My final sense of empathy is directed to the Jewish students in the West who still insist on acting as Israel's ambassadors on university campuses. Here too, the pathetic human condition triggers the compassion. They could have played a vanguard and leading role — as their predecessors did when they spearheaded the struggles for equality in the United States and the movements against apartheid in South Africa and imperialism in Vietnam — in one of humanity's greatest campaigns for peace and justice: the solidarity movement with the Palestinians. But they find themselves confused and disoriented, representing the oppressor, the colonizer and the occupier.
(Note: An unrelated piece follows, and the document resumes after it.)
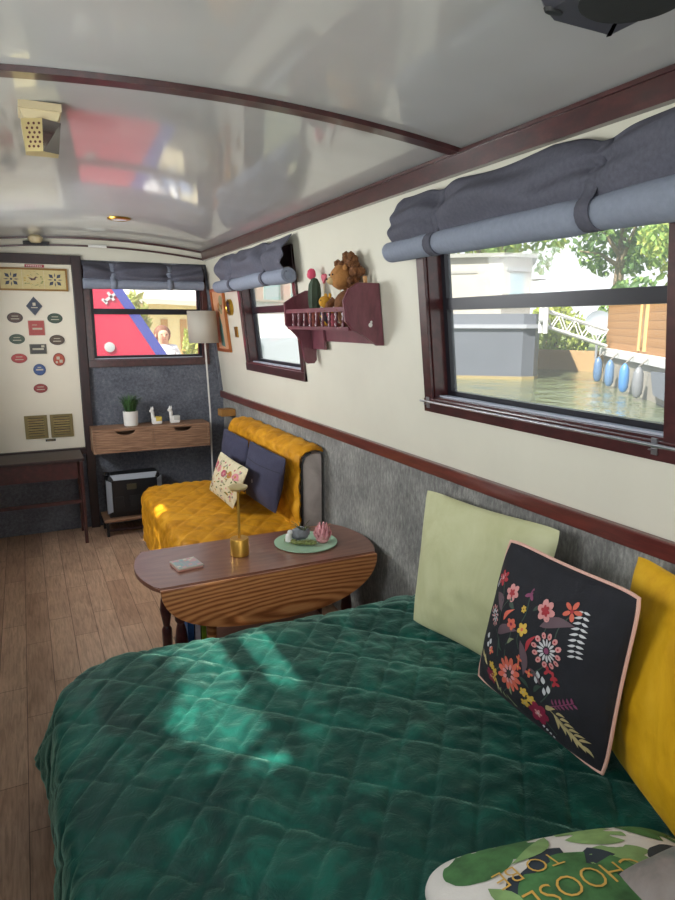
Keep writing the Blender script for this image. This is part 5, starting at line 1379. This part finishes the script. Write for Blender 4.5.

The end result is parroting slogans prepared by the Israeli diplomacy that make little sense I suspect even to those who chant it unconvincingly along with hysterical allegations of anti-Semitism and terrorism.

I thought of adding the aging Zionist veterans of 1948 who opened their secrets to filmmaker Eyal Sivan and myself (their testimonies were exhibited on a special display we put on in the heart of Tel Aviv at the end of 2012) and told us bravely about the crimes they committed against the Palestinians during the Nakba. But that would have been too much.

Maybe when peace is nearer I could follow the in the footsteps of Desmond Tutu and show compassion of the kind displayed in the South African Truth and Reconciliation Committee. But until this time comes I will try to keep an open door for the others in the settler colonialist society I belong to and with which the Palestinians hopefully will one day build a democratic and free Palestine.

The author of numerous books, Ilan Pappe is professor of history and director of the European Centre for Palestine Studies at the University of Exeter.